Но мужской дом – это не только ателье. Там спят юноши; женатые мужчины отдыхают в свободные часы, болтают и курят свои толстые сигары, завернутые в высушенный лист маиса. Иногда они даже там едят, так как разнообразная система тяжелых работ обязывает все кланы по очереди нести службу в baitemannageo. Примерно каждые два часа один из мужчин отправляется в свою семейную хижину за тазом, полным маисовой каши, называемой ming?o, приготовленной женщинами. Его приход приветствуется громкими радостными криками «О! О!», которые нарушают тишину дня. С положенной в таких случаях церемонностью он приглашает шесть или восемь мужчин, которые подходят и зачерпывают кашу миской из глины или раковины.

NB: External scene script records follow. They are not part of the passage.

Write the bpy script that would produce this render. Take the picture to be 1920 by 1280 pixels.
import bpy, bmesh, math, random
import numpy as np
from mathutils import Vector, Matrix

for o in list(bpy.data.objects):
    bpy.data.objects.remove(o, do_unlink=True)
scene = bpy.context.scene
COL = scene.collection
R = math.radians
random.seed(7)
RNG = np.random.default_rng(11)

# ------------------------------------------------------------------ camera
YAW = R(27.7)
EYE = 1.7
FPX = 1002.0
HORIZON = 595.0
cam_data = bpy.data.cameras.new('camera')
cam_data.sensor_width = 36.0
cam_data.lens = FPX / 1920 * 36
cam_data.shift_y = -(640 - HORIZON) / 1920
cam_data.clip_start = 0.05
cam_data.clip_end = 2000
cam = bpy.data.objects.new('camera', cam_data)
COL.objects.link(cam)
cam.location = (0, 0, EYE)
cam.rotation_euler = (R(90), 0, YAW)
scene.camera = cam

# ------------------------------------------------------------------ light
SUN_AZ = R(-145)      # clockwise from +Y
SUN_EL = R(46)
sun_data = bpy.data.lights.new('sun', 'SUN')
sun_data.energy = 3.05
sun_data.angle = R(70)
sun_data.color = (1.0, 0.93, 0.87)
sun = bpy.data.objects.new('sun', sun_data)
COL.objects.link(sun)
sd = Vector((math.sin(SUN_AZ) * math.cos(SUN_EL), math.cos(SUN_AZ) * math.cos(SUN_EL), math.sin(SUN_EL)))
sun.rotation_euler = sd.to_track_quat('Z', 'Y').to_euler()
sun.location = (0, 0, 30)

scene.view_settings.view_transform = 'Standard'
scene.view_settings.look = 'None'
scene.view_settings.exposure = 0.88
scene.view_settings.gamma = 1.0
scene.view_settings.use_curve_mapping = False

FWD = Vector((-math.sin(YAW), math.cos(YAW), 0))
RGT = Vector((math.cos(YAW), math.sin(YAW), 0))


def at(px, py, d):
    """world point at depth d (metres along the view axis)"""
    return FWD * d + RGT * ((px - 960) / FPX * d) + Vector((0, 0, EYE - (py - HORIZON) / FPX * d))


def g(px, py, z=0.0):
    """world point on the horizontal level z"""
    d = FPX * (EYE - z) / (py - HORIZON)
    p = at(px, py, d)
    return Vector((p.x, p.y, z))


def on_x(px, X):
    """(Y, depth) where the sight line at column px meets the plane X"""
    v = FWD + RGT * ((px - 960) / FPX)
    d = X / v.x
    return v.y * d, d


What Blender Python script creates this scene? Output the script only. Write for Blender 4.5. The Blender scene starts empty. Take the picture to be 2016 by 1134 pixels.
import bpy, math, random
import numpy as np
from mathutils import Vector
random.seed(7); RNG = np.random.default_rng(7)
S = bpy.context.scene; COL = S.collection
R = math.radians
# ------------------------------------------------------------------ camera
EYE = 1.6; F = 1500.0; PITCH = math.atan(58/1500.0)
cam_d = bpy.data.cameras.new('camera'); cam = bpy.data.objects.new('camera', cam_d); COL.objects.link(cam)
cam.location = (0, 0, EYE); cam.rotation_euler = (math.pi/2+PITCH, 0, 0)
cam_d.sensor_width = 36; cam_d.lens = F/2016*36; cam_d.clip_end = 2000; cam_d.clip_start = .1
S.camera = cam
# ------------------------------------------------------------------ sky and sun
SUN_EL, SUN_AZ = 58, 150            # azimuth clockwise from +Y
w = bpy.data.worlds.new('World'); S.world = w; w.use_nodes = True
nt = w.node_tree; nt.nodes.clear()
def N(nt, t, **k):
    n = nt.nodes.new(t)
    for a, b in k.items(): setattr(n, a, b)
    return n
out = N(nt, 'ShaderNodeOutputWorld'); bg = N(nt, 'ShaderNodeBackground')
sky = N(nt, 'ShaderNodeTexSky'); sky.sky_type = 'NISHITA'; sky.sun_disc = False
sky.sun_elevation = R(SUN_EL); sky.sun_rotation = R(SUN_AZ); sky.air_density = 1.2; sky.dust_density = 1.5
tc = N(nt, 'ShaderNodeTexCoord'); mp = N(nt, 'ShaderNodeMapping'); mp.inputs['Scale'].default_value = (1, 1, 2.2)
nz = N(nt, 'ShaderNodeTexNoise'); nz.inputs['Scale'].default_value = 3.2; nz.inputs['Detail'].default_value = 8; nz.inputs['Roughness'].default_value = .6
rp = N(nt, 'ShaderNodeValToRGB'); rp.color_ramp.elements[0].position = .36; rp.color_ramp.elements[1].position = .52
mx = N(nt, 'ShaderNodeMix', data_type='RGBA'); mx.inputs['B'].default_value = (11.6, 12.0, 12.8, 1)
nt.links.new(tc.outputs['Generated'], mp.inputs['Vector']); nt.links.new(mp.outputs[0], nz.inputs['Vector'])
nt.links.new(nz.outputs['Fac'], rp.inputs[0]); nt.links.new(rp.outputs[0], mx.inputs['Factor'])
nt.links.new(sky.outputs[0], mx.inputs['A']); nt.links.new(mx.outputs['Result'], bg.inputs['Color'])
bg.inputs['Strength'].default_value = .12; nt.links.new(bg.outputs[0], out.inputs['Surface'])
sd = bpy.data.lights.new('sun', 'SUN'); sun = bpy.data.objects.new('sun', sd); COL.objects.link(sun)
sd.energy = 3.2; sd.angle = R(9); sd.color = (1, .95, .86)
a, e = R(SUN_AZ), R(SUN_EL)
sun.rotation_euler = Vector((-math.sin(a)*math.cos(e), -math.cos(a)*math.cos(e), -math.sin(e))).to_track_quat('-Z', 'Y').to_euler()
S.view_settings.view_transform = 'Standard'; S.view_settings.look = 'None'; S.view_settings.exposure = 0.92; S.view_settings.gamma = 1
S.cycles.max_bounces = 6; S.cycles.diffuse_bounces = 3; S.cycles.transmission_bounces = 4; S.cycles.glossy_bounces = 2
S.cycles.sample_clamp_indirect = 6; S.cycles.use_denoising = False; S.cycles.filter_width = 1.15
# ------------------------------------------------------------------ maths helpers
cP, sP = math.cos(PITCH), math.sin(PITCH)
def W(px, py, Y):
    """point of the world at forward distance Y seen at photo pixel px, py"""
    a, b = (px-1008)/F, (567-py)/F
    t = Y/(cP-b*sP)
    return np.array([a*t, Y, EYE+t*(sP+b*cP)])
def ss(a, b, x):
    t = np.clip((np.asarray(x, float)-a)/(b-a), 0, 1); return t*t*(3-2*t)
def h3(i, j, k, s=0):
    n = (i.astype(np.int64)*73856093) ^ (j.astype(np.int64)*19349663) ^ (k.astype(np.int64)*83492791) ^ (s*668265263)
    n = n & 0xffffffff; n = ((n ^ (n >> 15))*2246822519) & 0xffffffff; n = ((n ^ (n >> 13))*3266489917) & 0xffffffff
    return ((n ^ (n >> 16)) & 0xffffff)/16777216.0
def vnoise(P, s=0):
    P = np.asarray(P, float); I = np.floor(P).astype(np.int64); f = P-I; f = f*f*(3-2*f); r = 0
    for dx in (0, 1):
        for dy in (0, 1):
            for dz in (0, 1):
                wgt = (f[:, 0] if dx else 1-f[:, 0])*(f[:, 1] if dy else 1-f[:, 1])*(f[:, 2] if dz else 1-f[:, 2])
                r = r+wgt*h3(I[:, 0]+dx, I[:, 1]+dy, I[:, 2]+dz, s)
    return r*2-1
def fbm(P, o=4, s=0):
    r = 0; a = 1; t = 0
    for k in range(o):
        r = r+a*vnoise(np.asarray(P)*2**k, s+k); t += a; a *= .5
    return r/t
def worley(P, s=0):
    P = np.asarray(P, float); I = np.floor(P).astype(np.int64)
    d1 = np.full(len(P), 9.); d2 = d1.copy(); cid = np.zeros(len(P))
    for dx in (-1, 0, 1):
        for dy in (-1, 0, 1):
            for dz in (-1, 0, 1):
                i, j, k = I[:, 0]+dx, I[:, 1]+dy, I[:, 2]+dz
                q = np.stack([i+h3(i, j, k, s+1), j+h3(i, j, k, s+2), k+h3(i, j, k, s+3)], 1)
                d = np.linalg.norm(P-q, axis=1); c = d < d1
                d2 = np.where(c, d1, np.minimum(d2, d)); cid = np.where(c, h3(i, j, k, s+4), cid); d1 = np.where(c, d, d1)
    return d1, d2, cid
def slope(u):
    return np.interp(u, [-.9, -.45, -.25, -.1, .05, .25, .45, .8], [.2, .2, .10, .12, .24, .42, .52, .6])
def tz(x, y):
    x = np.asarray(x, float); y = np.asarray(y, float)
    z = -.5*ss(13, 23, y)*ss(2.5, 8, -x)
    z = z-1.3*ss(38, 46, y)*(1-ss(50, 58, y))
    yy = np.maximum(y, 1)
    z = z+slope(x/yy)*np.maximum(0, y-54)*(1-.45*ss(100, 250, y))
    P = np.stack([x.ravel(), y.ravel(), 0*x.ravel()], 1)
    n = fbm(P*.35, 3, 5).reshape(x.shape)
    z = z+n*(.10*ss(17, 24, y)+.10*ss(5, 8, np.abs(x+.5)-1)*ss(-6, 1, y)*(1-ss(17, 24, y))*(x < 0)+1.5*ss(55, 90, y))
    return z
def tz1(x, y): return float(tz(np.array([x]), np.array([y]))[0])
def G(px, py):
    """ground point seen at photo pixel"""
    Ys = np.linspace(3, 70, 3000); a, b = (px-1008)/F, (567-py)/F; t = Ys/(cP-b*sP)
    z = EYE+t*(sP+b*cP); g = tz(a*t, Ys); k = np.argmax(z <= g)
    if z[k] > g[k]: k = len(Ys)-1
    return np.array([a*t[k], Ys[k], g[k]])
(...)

Я уже сказал, что доступ в дом закрыт для женщин. Но только для замужних женщин, так как незамужние девушки-подростки сами избегают подходить к нему, хорошо зная, какой будет их участь. Если по недосмотру или из любопытства они окажутся слишком близко, может случиться, что их поймают и совершат насилие. Однажды, впрочем, они должны будут войти туда добровольно, чтобы сделать предложение вступить в брак будущему мужу.